I have no reason to be physically unfit. I guess what I mean by that is I have no excuse for my Jabba the Hutt predilections. I’m a stay at home mom, working a very part time job that is 90% accomplished from the crumb-covered laptop in my den. I have a child both old enough and trustworthy enough to watch his younger siblings for the recommended 30 minutes, three times a week when I should be exercising. And yet each passing week finds my rear end expanding and my consumption of sugar increasing. I’d love to be one of those moms with the killer arms I see at the park, or walking everywhere with their kids. I know on an intellectual level that I should arrest this alarming march towards becoming a permanent part of the couch fabric; it’s just that it isn’t a priority at this point.
Every time I open my browser, I am deluged by the blogosphere, Pinterest, the women’s health magazines, all shouting from every side, exhorting and begging me to do something- anything- about my bad habits. Each and every one offers a solution promised to be tailor made to my particular situation. The Juicing. The Clean Eating. The Incorporate your Baby/Pet/statue of Ba’al into your yoga routine, The Make a Commitment to A Friend. The Get More Sleep/5 am Workout. I’ve tried every one of these, some of them recently enough that Google still pushes ads for them, and I now feel I am in a position to offer a rebuttal.
The Juicing
We bought a juicer with the best intentions. Health! Quick and easy nutrients! Green things!
Ok, firstly, vegetables are expensive. Secondly, juicing removes most of the nutrient value of said vegetables and leaves you with a sugary juice. So if I am going to drink sugar juice anyway, why can’t I just drink apple juice? I don’t have to clean our juicer to have apple juice (or even use a cup to drink it, if I am alone by the fridge). And the last time we used the juicer, we naively juiced radishes. I can still feel my sinuses weeping gently at the memory. The real reason this won’t benefit me, however, is that the second we bring juice into the house, the children descend upon it like a pack of hyena pups and neither I or my husband ever get so much as a sip.
The Clean Eating
I am as attracted to Clean Eating as an earnest and lightly bearded English lit. major is to a Teach for America opening. I find it simultaneously noble and fatuous so I can’t claim to have wholeheartedly adopted the philosophy behind the movement. But, I’ve done strict Clean Eating and I can tell you what is wrong with it. I miss sugar. I miss sugar and bread and processed sugar and bread processed with sugar. I lasted two weeks on this quest and at the end of it I felt clean and virtuous and absolutely ready to stuff my face with serotonin boosting happy crap food.
The Include your Pet/Baby in your yoga routine
It is my lot in life to be surrounded by energetic, small, eat-often loud things. I do not breed docile children. The last time I lifted my baby in the air above my head, he savagely head butted me.

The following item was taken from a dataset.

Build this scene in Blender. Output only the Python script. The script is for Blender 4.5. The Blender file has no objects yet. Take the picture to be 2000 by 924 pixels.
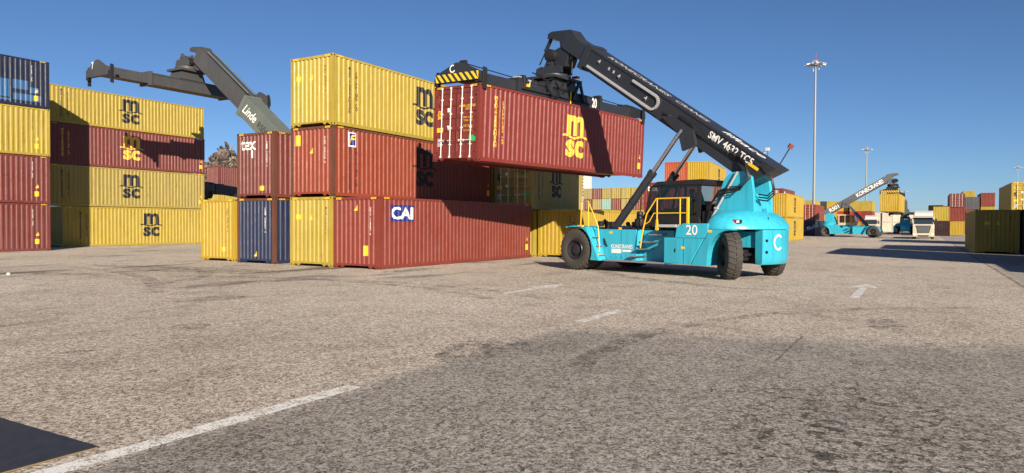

I have no animals who are willing to be handled mid-air while I balance precariously on one leg, sweating. I am not coordinated enough to simultaneously life weights and align my chakras. In this lifestyle choice, I am firmly on the side of the small “participants”. If I don’t want to be doing yoga, I totally get that they don’t want to do it either.
The Make a Commitment to A Friend
My best friend is Dawn. Dawn lives 90 miles from me. I make periodic commitments to her that we will work out on the same days, track our meals on Instagram, and do 15 minutes of arms/legs/abs/eyebrows a day. And I bail on her. Every. Time. I am a spectacularly faithless friend. I get bored easily and I am like a little devil on Dawn’s shoulder when I am tired of it all. I want her to cheat with me. More often than not, she does. But, Dawn is also 5”8 and perfect so she can afford it. I just enjoy the company.
The Get More Sleep/ 5am Workout
I still have yet to understand how these do not automatically cancel each other out.
When you are courted from every side by an industry determined to make you chase the chimera of fitness, it’s natural to try on a few of these ideas for size. Hell, I still get emails from a yearly triathlon I signed up for (and did not compete in). What I have noticed is that the one thing they haven’t figured out how to market around is apathy. I am currently its poster child. I occasionally fantasize about being a healthy, active mom with the cute pants and the bike with a baby chariot on the back. In the meantime, I’ll keep wearing a groove between the couch and the coffee maker, trying to be the best unfit mother I can be.